Migrantes: víctimas desde su partida hasta su llegada

Los migrantes constituyen la tragedia, lenta y dolorosa y vista de reojo, de esta década. Una postal desde la costa libia es apenas un ejemplo de la desgracia. Fotohistoria.

juan David Torres Duarte
08 de marzo de 2017 - 05:04 p. m.
Los cuerpos de los migrantes que se ahogaron a finales de febrero en el Mediterráneo, recogidos por voluntarios en la costa libia. / AFP
Los cuerpos de los migrantes que se ahogaron a finales de febrero en el Mediterráneo, recogidos por voluntarios en la costa libia. / AFP

La foto en la cabecera de este artículo es una postal de la costa libia. La estela blanca, que parece la espuma rezumante de las olas cuando dan contra la orilla, es en realidad un conjunto inaudito de muertos: son civiles indefensos que esperaban cruzar hacia Europa a través del Mediterráneo. Como el bote era demasiado pequeño y los tripulantes muy numerosos, naufragaron a medio camino y, entre la desesperación de morir ahogado y la voluntad irresistible de sobrevivir como fuera, murieron 74. Las autoridades pensaban que la cifra remontaría a 100, pero quedaban pocas horas antes de que los cuerpos se perdieran. El Mediterráneo se ha convertido en eso: en un camposanto de cadáveres olvidados sin ritual.

Cuando estaban en la orilla, los tripulantes tuvieron contacto con los traficantes. Aunque provienen de países desastrosos, donde los matan o se mueren de hambre, todavía tienen la fuerza suficiente para negociar el precio de su viaje: 2.000 euros, en otros casos 3.000. Los traficantes, cuyo único interés general es flotar con suerte en el herrumbroso y desapacible destino de los migrantes, les ofrecieron un bote que no parecía seguro, pero que era la única opción. Cuando ese bote se trocó en su única oportunidad, significaba entonces que ya habían perdido toda esperanza: aquella de creer que su país mejorará; aquella de creer que nadie es capaz de someter a un país a una carnicería semejante a la que sucede en Siria. Es decir, tomar el bote no es sólo una adaptación a las circunstancias, sino una aceptación de un destino resignado. Por esos mismos días, Donald Trump les prohibió la entrada a migrantes de seis países. Varios de ellos, señalados de antemano, estaban en esos botes y se ahogaron.

Este no es sólo un ejemplo que permita desglosar una tragedia mayor.
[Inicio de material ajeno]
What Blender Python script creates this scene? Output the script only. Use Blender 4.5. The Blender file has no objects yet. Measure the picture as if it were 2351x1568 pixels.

Este es un mundo: ninguna tragedia es menor si se la trata con las palabras necesarias. Cada uno de los tripulantes de ese bote tenía una vida y esperaba rehacerla en Europa —que tampoco ha sido muy querida en el último año—. El título de desarraigado parece pertinente: resulta que un día pertenecían a un lugar y de repente quebraron toda raíz y tuvieron que irse. Su tránsito es también una afrenta psicológica. Parece que nadie lo viera. Lo más obvio es lo más difícil de ver.

En esa foto hay unos diez o doce muertos. Todos bien empacados. Las autoridades civiles han hecho su trabajo de rescatar los cuerpos y es cierto que entre ellos hay seres humanos honestos que buscan salvarlos. Pero en el Mediterráneo se concentran todos los errores que ha cometido la humanidad: la desigualdad entre los más ricos y los más pobres; las guerras por el territorio; la ambición desmedida; la infamia generalizada; la carencia de oportunidades; el prejuicio de que el color de piel equivale a cierto rango de sabiduría; la estupidez. Esos muertos son muertos de todos. Por ahora, parecen cadáveres anónimos bien envueltos.

Cuando salen de su hogar, lo hacen por razones de presión. Viajan por presión. Atraviesan medio continente por presión. Se suben a un bote por presión. Hay una mano invisible que los lleva y los fuerza a nunca volver. Este miércoles se supo que 22 migrantes fueron asesinados por traficantes de migrantes cuando se rehusaron a subir a un bote, para atravesar el Mediterráneo, a causa del mal clima. No pueden decir no. Han dicho sí: sí, debo irme. Es un sí sometido, prohibitivo, abusado: el sí de alguien que se decide mientras un arma le apunta a la sien.